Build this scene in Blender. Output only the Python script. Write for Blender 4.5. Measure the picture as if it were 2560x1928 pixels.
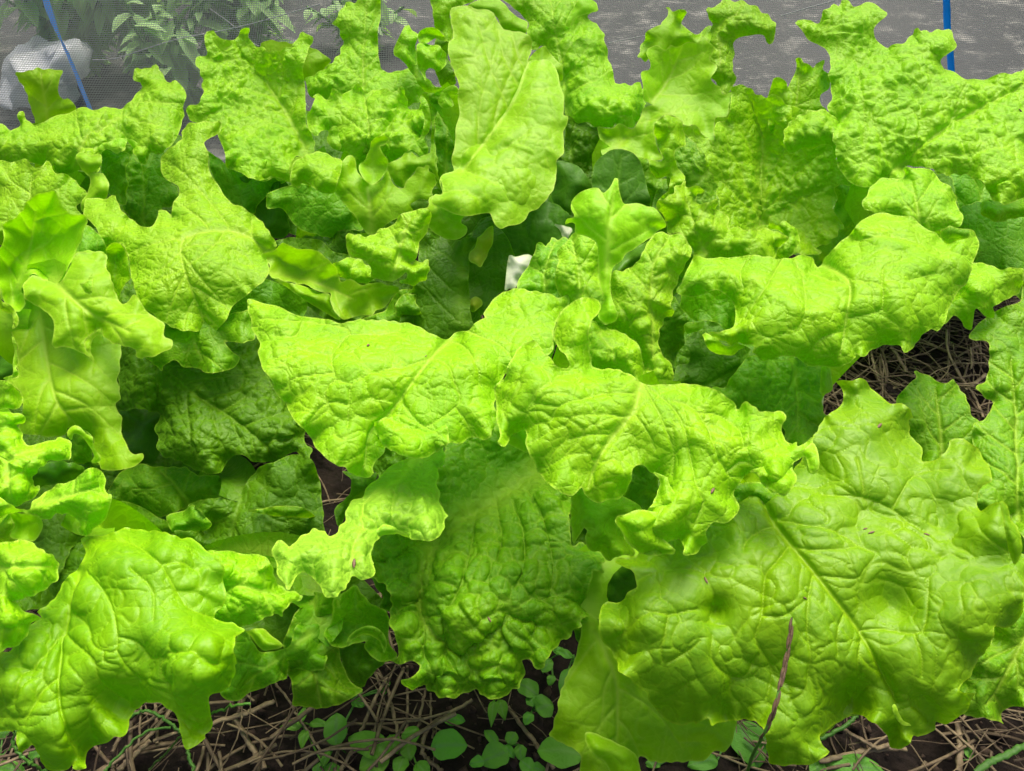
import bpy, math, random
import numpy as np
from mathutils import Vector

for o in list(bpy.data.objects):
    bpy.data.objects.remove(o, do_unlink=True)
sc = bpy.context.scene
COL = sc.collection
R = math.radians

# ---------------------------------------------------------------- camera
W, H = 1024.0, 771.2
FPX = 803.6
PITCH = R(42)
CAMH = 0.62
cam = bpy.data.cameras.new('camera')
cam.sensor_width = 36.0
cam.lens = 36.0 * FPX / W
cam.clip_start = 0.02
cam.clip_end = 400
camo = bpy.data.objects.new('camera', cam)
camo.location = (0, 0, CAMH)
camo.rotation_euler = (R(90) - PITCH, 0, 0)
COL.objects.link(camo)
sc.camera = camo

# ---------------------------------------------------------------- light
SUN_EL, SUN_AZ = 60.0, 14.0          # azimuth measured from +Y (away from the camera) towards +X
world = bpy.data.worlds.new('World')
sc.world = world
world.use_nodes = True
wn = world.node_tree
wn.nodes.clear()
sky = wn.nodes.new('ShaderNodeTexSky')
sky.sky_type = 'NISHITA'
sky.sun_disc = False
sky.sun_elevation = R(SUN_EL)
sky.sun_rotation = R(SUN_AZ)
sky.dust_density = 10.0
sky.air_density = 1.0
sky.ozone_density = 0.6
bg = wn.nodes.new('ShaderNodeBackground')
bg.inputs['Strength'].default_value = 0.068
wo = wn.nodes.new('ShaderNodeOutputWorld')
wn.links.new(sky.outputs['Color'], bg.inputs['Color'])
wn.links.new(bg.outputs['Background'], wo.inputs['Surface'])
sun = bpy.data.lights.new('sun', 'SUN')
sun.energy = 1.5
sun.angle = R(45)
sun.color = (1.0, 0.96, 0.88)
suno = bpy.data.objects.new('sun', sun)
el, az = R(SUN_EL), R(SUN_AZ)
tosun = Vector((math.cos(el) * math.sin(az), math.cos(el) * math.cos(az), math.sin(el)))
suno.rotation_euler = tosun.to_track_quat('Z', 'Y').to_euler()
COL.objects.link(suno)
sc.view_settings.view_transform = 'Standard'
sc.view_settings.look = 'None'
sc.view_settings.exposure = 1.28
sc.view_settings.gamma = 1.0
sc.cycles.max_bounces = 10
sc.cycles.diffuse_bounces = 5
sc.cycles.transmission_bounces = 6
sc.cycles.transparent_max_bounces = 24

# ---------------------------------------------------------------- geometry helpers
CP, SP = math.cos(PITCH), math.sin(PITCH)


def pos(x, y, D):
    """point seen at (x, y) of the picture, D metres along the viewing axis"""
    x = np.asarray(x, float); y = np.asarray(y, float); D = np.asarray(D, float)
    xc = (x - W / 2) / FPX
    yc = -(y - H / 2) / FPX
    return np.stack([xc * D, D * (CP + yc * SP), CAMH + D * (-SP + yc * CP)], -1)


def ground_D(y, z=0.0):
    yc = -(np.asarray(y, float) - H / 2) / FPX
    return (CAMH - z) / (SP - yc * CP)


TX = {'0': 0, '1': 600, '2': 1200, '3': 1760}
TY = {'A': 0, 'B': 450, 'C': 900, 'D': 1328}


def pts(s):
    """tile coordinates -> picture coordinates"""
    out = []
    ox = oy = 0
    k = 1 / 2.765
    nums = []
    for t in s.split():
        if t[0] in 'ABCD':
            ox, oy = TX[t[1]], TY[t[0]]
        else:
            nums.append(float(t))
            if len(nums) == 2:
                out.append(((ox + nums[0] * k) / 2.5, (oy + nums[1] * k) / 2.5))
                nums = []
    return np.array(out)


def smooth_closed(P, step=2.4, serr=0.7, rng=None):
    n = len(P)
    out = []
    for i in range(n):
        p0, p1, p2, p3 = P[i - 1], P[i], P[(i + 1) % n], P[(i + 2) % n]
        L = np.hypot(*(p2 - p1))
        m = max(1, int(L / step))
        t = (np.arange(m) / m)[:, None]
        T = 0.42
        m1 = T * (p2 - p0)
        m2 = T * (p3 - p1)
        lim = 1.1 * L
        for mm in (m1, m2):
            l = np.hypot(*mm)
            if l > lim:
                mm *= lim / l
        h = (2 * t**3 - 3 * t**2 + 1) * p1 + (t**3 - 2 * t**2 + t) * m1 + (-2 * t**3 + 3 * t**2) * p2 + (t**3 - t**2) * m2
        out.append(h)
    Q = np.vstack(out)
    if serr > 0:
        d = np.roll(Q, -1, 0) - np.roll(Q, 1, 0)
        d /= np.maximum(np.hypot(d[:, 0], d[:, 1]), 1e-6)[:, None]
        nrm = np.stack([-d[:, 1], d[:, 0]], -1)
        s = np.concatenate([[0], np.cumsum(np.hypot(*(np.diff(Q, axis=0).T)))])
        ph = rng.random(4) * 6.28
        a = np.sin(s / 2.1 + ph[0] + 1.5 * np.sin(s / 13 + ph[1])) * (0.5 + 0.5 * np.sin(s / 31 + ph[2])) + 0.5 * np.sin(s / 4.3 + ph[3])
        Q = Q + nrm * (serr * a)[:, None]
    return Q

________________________

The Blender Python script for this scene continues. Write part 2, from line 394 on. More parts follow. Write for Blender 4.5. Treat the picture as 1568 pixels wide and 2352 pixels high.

________________________

Look through the data and gather every line with the string "pixels" in it.

Build this scene in Blender. Output only the Python script. Write for Blender 4.5. Measure the picture as if it were 2560x1928 pixels.
The Blender Python script for this scene continues. Write part 2, from line 394 on. More parts follow. Write for Blender 4.5. Treat the picture as 1568 pixels wide and 2352 pixels high.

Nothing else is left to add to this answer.